-- THE REQUEST --
Set down, exactly as written, the lines from the top of the data to the line that holds "return (f(r), f(g), f(b), 1)", and omit the pictures.

-- DATA LINES --
◆ ◆ ◆ ◆

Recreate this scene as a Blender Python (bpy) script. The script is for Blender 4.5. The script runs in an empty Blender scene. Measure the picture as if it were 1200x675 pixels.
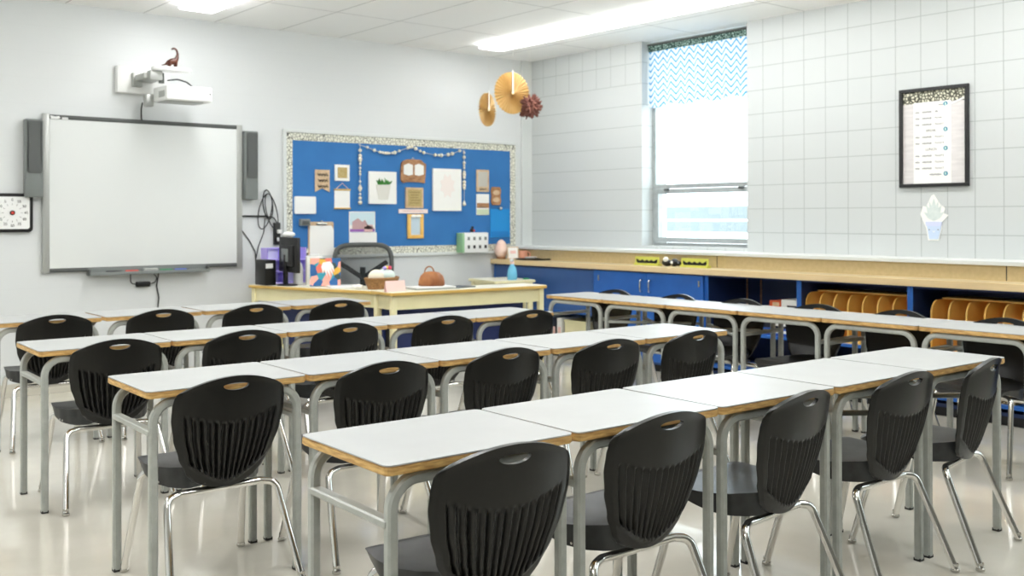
import bpy, bmesh, math, random
from mathutils import Vector, Matrix
random.seed(7)
PI = math.pi
R = math.radians
scene = bpy.context.scene
COL = scene.collection

# ------------------------------------------------------------------ materials
def srgb(r, g, b):
    f = lambda c: ((c / 255 + .055) / 1.055) ** 2.4 if c > 10.3 else c / 255 / 12.92
    return (f(r), f(g), f(b), 1)

MATS = {}
def M(name, rgb, rough=.5, metal=0, spec=.5, alpha=1, emis=0, coat=0):
    if name in MATS: return MATS[name]
    m = bpy.data.materials.new(name); m.use_nodes = True
    p = m.node_tree.nodes['Principled BSDF']
    p.inputs['Base Color'].default_value = srgb(*rgb)
    p.inputs['Roughness'].default_value = rough
    p.inputs['Metallic'].default_value = metal
    p.inputs['Specular IOR Level'].default_value = spec
    p.inputs['Alpha'].default_value = alpha
    p.inputs['Coat Weight'].default_value = coat
    if emis:
        p.inputs['Emission Color'].default_value = srgb(*rgb)
        p.inputs['Emission Strength'].default_value = emis
    MATS[name] = m
    return m

class NT:
    def __init__(s, m): s.t = m.node_tree; s.n = s.t.nodes; s.p = s.n['Principled BSDF']
    def new(s, ty, **kw):
        nd = s.n.new(ty)
        for k, v in kw.items():
            if k.startswith('i_'): nd.inputs[k[2:].replace('_', ' ')].default_value = v
            else: setattr(nd, k, v)
        return nd
    def ln(s, a, b): s.t.links.new(a, b)
    def obj(s):
        return s.new('ShaderNodeTexCoord').outputs['Object']
    def ramp(s, fac, stops, mode='LINEAR'):
        r = s.new('ShaderNodeValToRGB'); r.color_ramp.interpolation = mode
        e = r.color_ramp.elements
        while len(e) < len(stops): e.new(.5)
        for k, (pos, c) in enumerate(stops):
            e[k].position = pos; e[k].color = c
        s.ln(fac, r.inputs['Fac']); return r.outputs['Color']
    def math(s, op, a, b=None):
        nd = s.new('ShaderNodeMath', operation=op)
        for k, v in ((0, a), (1, b)):
            if v is None: continue
            if isinstance(v, (int, float)): nd.inputs[k].default_value = v
            else: s.ln(v, nd.inputs[k])
        return nd.outputs[0]
    def bump(s, h, strength=.3, dist=.005):
        b = s.new('ShaderNodeBump'); b.inputs['Strength'].default_value = strength; b.inputs['Distance'].default_value = dist
        s.ln(h, b.inputs['Height']); s.ln(b.outputs['Normal'], s.p.inputs['Normal'])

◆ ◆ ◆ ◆

-- THE OUTPUT --
Recreate this scene as a Blender Python (bpy) script. The script is for Blender 4.5. The script runs in an empty Blender scene. Measure the picture as if it were 1200x675 pixels.
import bpy, bmesh, math, random
from mathutils import Vector, Matrix
random.seed(7)
PI = math.pi
R = math.radians
scene = bpy.context.scene
COL = scene.collection

# ------------------------------------------------------------------ materials
def srgb(r, g, b):
    f = lambda c: ((c / 255 + .055) / 1.055) ** 2.4 if c > 10.3 else c / 255 / 12.92
    return (f(r), f(g), f(b), 1)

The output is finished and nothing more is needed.